BP warns of weaker refining margins, higher debt in Q3 amid demand slowdown
BP (NYSE:BP) has become the latest oil refining major to warn of lower profitability in the latest quarter amid an industry-wide slowdown in fuel demand.
The U.K. oil and gas company said it now expects broadly flat production across upstream operations, oil production and in gas and low carbon energy. The oil production and operations segment is expected to see a negative impact of $100M-$300M from price lags on production in the UAE and Gulf of Mexico.

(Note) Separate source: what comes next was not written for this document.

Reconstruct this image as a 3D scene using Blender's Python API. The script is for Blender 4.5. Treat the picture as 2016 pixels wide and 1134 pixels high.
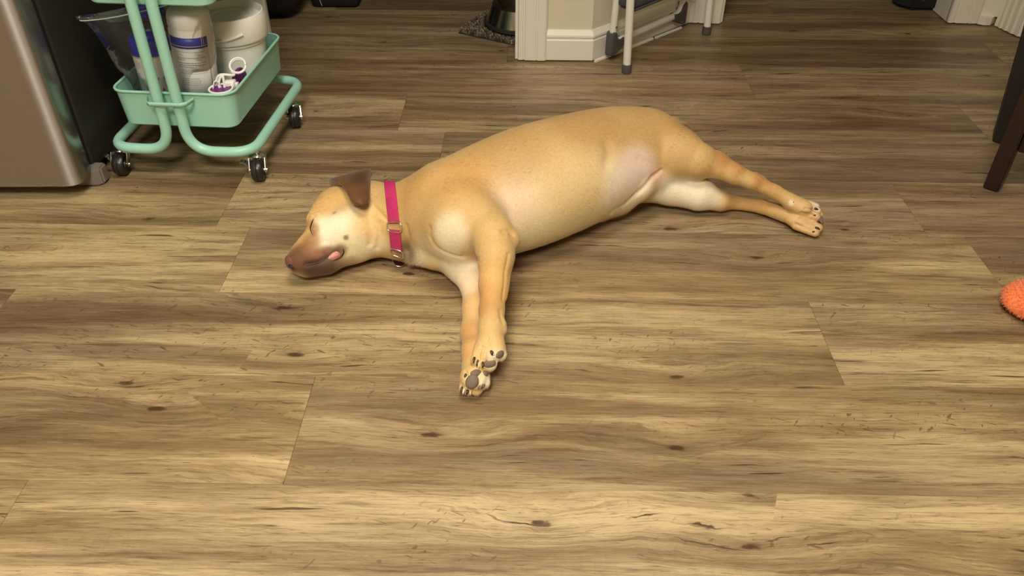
import bpy, bmesh, math, random
import numpy as np
from mathutils import Vector, Matrix, noise
random.seed(7); rng = np.random.default_rng(7)
for o in list(bpy.data.objects): bpy.data.objects.remove(o)
SC = bpy.context.scene
C = SC.collection

# ---------------------------------------------------------------- camera, world, lights, exposure
CAM_H, PITCH, ROLL, FPX, YAW = .9674, .6566, .0075, 1604.38, -.0126
_c, _s = math.cos(PITCH), math.sin(PITCH)
_F = Vector((math.sin(YAW) * _c, math.cos(YAW) * _c, -_s))
_R = Vector((math.cos(YAW), -math.sin(YAW), 0)); _U = _R.cross(_F)
_R, _U = math.cos(ROLL) * _R + math.sin(ROLL) * _U, -math.sin(ROLL) * _R + math.cos(ROLL) * _U
cam = bpy.data.cameras.new('camera'); cam_o = bpy.data.objects.new('camera', cam); C.objects.link(cam_o)
cam.sensor_width = 36; cam.lens = FPX / 2016 * 36; cam.clip_start = .02; cam.clip_end = 50
cam_o.matrix_world = Matrix(((_R.x, _U.x, -_F.x, 0), (_R.y, _U.y, -_F.y, 0), (_R.z, _U.z, -_F.z, CAM_H), (0, 0, 0, 1)))
SC.camera = cam_o

W = bpy.data.worlds.new('world'); SC.world = W; W.use_nodes = True
W.node_tree.nodes['Background'].inputs[0].default_value = (1, .85, .65, 1)
W.node_tree.nodes['Background'].inputs[1].default_value = .015

def area_light(name, loc, size, power, col, rot=(0, 0, 0), spread=180):
    l = bpy.data.lights.new(name, 'AREA'); l.shape = 'DISK'; l.size = size; l.energy = power; l.color = col
    l.spread = math.radians(spread)
    o = bpy.data.objects.new(name, l); C.objects.link(o); o.location = loc; o.rotation_euler = rot
    return o
KEY = (1., .935, .81)
area_light('ceiling_lamp_light', (-.05, .80, 2.36), .80, 18, KEY, spread=130)
area_light('kitchen_lamp_light', (-.30, -.75, 2.36), .80, 66, KEY, spread=140)
SC.view_settings.view_transform = 'Standard'; SC.view_settings.look = 'None'
SC.view_settings.exposure = .1; SC.view_settings.gamma = 1.; SC.view_settings.use_curve_mapping = False

def P(x, y, z):
    """The point at height z that the photograph shows at (x, y) of its 2016 x 1134 frame."""
    d = _F * FPX + _R * (x - 1008) - _U * (y - 567)
    t = (z - CAM_H) / d.z
    return np.array((d.x * t, d.y * t, z))

# ---------------------------------------------------------------- helpers
def srgb(r, g, b):
    f = lambda c: (c / 12.92 if c <= .04045 else ((c + .055) / 1.055) ** 2.4)
    return (f(r / 255), f(g / 255), f(b / 255), 1)
def link(name, me, mat=None, parent=None, smooth=True):
    o = bpy.data.objects.new(name, me); C.objects.link(o)
    if mat is not None and not me.materials: me.materials.append(mat)
    if parent: o.parent = parent
    if smooth and len(me.polygons): me.polygons.foreach_set('use_smooth', [True] * len(me.polygons))
    return o
def empty(name, loc=(0, 0, 0), rz=0):
    o = bpy.data.objects.new(name, None); C.objects.link(o); o.location = loc; o.rotation_euler = (0, 0, rz)
    o.empty_display_size = .05
    return o
def tag(o, label, cat, group=None, kind=None):
    o['label'] = label; o['category'] = cat
    if group: o['group'] = group
    if kind: o['kind'] = kind
    return o
def struct(o, label=None):
    o['kind'] = 'structure'
    if label: o['label'] = label
    return o
def mesh(name, v, f):
    me = bpy.data.meshes.new(name); me.from_pydata([tuple(map(float, q)) for q in v], [], [tuple(map(int, q)) for q in f]); me.update()
    return me
def bm_mesh(name, bm):
    me = bpy.data.meshes.new(name); bmesh.ops.recalc_face_normals(bm, faces=bm.faces); bm.to_mesh(me); bm.free(); return me
def sharpen(o, deg=32):
    me = o.data
    bm = bmesh.new(); bm.from_mesh(me)
    for e in bm.edges:
        e.smooth = not (len(e.link_faces) == 2 and e.calc_face_angle(0) > math.radians(deg))
    bm.to_mesh(me); bm.free(); return o
def box_me(name, lo, hi, bev=0., seg=2):
    bm = bmesh.new(); bmesh.ops.create_cube(bm, size=1)
    for v in bm.verts:
        v.co = Vector([(lo[i] + hi[i]) / 2 + v.co[i] * (hi[i] - lo[i]) for i in range(3)])
    if bev: bmesh.ops.bevel(bm, geom=list(bm.edges), offset=bev, segments=seg, affect='EDGES', profile=.5)
    return bm_mesh(name, bm)
def box(name, lo, hi, mat, parent=None, bev=0., seg=2):
    return sharpen(link(name, box_me(name, lo, hi, bev, seg), mat, parent), 50)
def prism(name, poly, z0, z1, mat, parent=None, bev=0.):
    bm = bmesh.new()
    vs = [bm.verts.new((x, y, z0)) for x, y in poly]; f = bm.faces.new(vs)
    r = bmesh.ops.extrude_face_region(bm, geom=[f])
    for v in r['geom']:
        if isinstance(v, bmesh.types.BMVert): v.co.z = z1
    bmesh.ops.recalc_face_normals(bm, faces=bm.faces)
    if bev: bmesh.ops.bevel(bm, geom=list(bm.edges), offset=bev, segments=2, affect='EDGES')
    return sharpen(link(name, bm_mesh(name, bm), mat, parent), 25)
def fillet(pts, r, n=7):
    pts = [Vector(p) for p in pts]; out = [pts[0]]
    for i in range(1, len(pts) - 1):
        a, b, c = pts[i-1], pts[i], pts[i+1]
        d1, d2 = (a - b).normalized(), (c - b).normalized()
        rr = r[i] if isinstance(r, (list, tuple)) else r
        ang = d1.angle(d2)
        if rr <= 0 or ang > 3.1: out.append(b); continue
        L = min(rr / math.tan(ang / 2), (a - b).length * .49, (c - b).length * .49)
        for k in range(n + 1):
            t = k / n; p1 = b + d1 * L; p2 = b + d2 * L
            out.append((1-t)**2 * p1 + 2*t*(1-t) * b + t*t * p2)
    out.append(pts[-1]); return out
def sweep_vf(pts, r, n=14, closed=False, caps=True, prof=None):
    pts = [Vector(p) for p in pts]; m = len(pts); vs = []; fs = []
    T = []
    for i in range(m):
        a = pts[i-1] if (i or closed) else pts[0]; b = pts[(i+1) % m] if (i < m-1 or closed) else pts[-1]
        T.append((b - a).normalized())
    up = Vector((0, 0, 1)) if abs(T[0].z) < .9 else Vector((0, 1, 0))
    N = (up - T[0] * up.dot(T[0])).normalized()
    for i in range(m):
        if i:
            ax = T[i-1].cross(T[i])
            if ax.length > 1e-7: N = Matrix.Rotation(T[i-1].angle(T[i]), 3, ax) @ N
            N = (N - T[i] * N.dot(T[i])).normalized()
        B = T[i].cross(N); rr = r[i] if hasattr(r, '__len__') else r
        for k in range(n):
            if prof: x, y = prof[k]
            else: x, y = math.cos(2*math.pi*k/n), math.sin(2*math.pi*k/n)
            vs.append(pts[i] + (N * x + B * y) * rr)
    for i in range(m if closed else m - 1):
        j = (i + 1) % m
        for k in range(n):
            l = (k + 1) % n; fs.append((i*n + k, i*n + l, j*n + l, j*n + k))
    if caps and not closed:
        fs.append(tuple(range(n))[::-1]); fs.append(tuple((m-1)*n + k for k in range(n)))
    return vs, fs
def tube(name, pts, r, mat, parent=None, n=14, closed=False, prof=None):
    if prof: n = len(prof)
    return sharpen(link(name, mesh(name, *sweep_vf(pts, r, n, closed, prof=prof)), mat, parent), 60)
def lathe_vf(prof, n=48, c=(0, 0, 0)):
    vs, fs = [], []
    for (r, z) in prof:
        for k in range(n):
            a = 2 * math.pi * k / n; vs.append((c[0] + r * math.cos(a), c[1] + r * math.sin(a), c[2] + z))
    for i in range(len(prof) - 1):
        for k in range(n):
            l = (k + 1) % n; fs.append((i*n + k, i*n + l, (i+1)*n + l, (i+1)*n + k))
    if prof[0][0] > 1e-6: fs.append(tuple(range(n))[::-1])
    if prof[-1][0] > 1e-6: fs.append(tuple((len(prof)-1)*n + k for k in range(n)))
    return vs, fs
def lathe(name, prof, mat, parent=None, n=48, c=(0, 0, 0), deg=40):
    me = mesh(name, *lathe_vf(prof, n, c))
    bm = bmesh.new(); bm.from_mesh(me); bmesh.ops.remove_doubles(bm, verts=bm.verts, dist=1e-6)
    bmesh.ops.recalc_face_normals(bm, faces=bm.faces); bm.to_mesh(me); bm.free()
    return sharpen(link(name, me, mat, parent), deg)
def ellipsoid(name, c, r, mat, parent=None, rot=(0, 0, 0), seg=(20, 12), power=1.):
    bm = bmesh.new(); bmesh.ops.create_uvsphere(bm, u_segments=seg[0], v_segments=seg[1], radius=1)
    M = Matrix.Translation(c) @ Matrix.Rotation(rot[2], 4, 'Z') @ Matrix.Rotation(rot[1], 4, 'Y') @ Matrix.Rotation(rot[0], 4, 'X')
    for v in bm.verts:
        q = Vector([math.copysign(abs(t) ** power, t) for t in v.co])
        v.co = M @ Vector((q.x * r[0], q.y * r[1], q.z * r[2]))
    return link(name, bm_mesh(name, bm), mat, parent)
def join_vf(*parts):
    V, Fc, k = [], [], 0
    for v, f in parts:
        V += [tuple(q) for q in v]; Fc += [tuple(i + k for i in q) for q in f]; k += len(v)
    return V, Fc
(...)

BP also expects to incur a $200M-$300M negative impact from higher exploration write-offs. Its products segment will be hurt by broadly flat fuel margins and a $400M-$600M decline in realized refining margins.
Net debt is also set to be higher due to the weaker margins and rephasing of around $1B in divestment proceeds into the fourth quarter.
Shell (SHEL) and Exxon Mobil (XOM) have also warned of lower profitability amid a slide in oil product trading and oil prices. Year-to-date, NYSE-listed shares of BP have fallen around 7%, while shares of Shell and Exxon have gained nearly 4.4% and 20%, respectively.
Front-month Nymex crude oil (CL1:COM) has dropped nearly -12% and front-month Brent (CO1:COM) -13% in the last six months.